The house is a somewhat dilapidated wreck of a place to which we’ve made some superficial improvements. Attached to the southeast end of the house is a small greenhouse, approximately 12′ x 20′. Tiny it may be but we couldn’t do without it. Here we overwinter tender perennials, propagate plants from cuttings, start seedlings for the vegetable gardens and putter around in the dead of winter amongst glowing magenta pelargoniums seen through the glass against the white backdrop of snow.
My studio has been wrested from an outbuilding that evidently served the previous owner as a a garage/toolshed/workshop. The toolshed section remains; for tools. The workshop section, initially intended to be the drafting area/library of my studio is, now, the henhouse. What remains of this building is my studio, a 20′ x 20′ space that’s cool in summer and heated in winter by an old Franklin stove, .
A tin barn at the far southern end of the property stores our tractor, a friend’s backhoe, a former and yet to be restored greenhouse, piles of wood waiting to be split and, of course, the wood-splitter.
The 3-bay wooden barn is what Andrew calls the ‘garage’. We have a garage, attached to the house, and so when I ask where something is and Andrew says ‘the garage’ it takes me twice as long to find the thing. If he said ‘the barn’ that would be a real time saver. ( He doesn’t seem to have a word for the actual garage). True, we use the garage to store wood and handle our recycling system and we do park our vehicles in the barn, along with many other things, but still…..having the same name for two different places is awkward and confusing.
We have numerous gardens.
The Kitchen Garden is roughly 35′ x 60′ and is defined by a rustic cedar fence. We grow a variety of vegetables (70 varieties, at last count) and can and freeze most of them for winter use.

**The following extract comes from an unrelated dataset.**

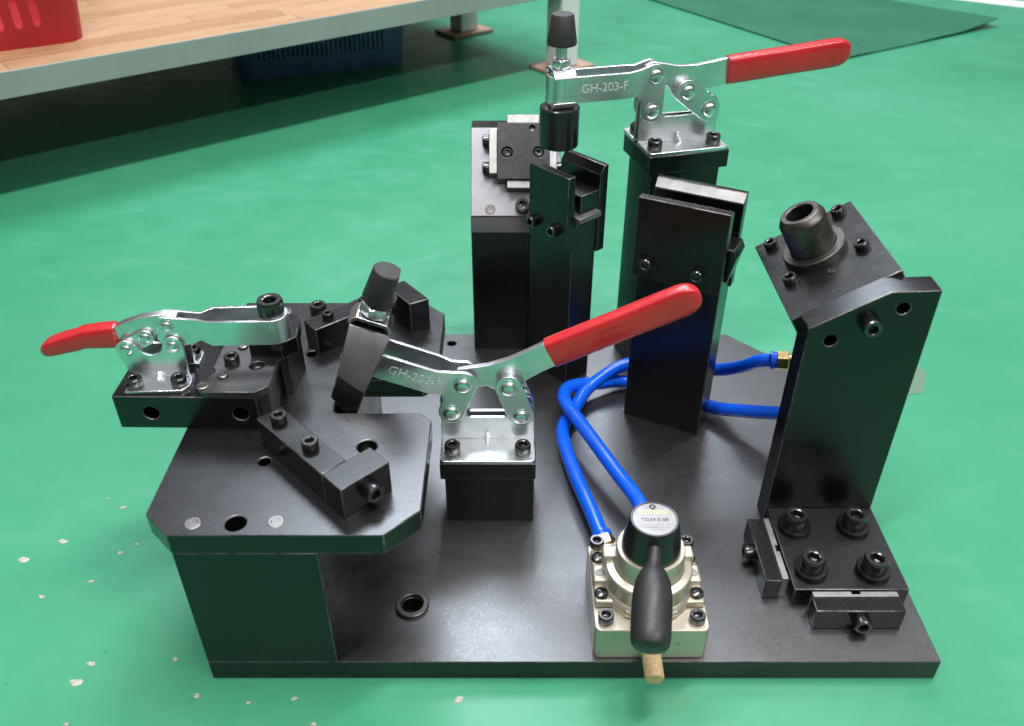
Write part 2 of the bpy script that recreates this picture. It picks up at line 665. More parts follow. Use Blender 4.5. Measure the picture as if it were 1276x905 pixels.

The Liberty Garden is another garden, again 35′ x 60′, that we’re transitioning from a Vegetable/Cutting (flowers) Garden to a Fruit and Berry Garden, excepting the asparagus beds, which will remain. It is fenced with rustic cedar posts at 7′ intervals, between which are planted espaliered apple trees (14 of them). Last autumn we planted blueberries, currants, gooseberries, cranberries, raspberries, blackberries and strawberries in this garden. We will have to create another cutting garden for the dahlias, cosmos, zinnias, china asters, Bells of Ireland, larkspur, gladiolii, etc… It is bordered by a perennial/shrubbery garden that hosts roses, hydrangeas, foxgloves, lady’s mantle, sages, honeysuckle, among other things.
The Memorial Garden is a large space carved out of the woodland and enhanced by Andrew’s beautiful stonework. It celebrates and honors those whom we have loved and lost. It’s a very special, and yet, unresolved garden.
There are more, too many more gardens to go into here…..the orchard, the Lilac borders, the rose gardens….you’ll just have to come and pay us a visit, have a glass of wine and the 25 cent tour and see for yourself.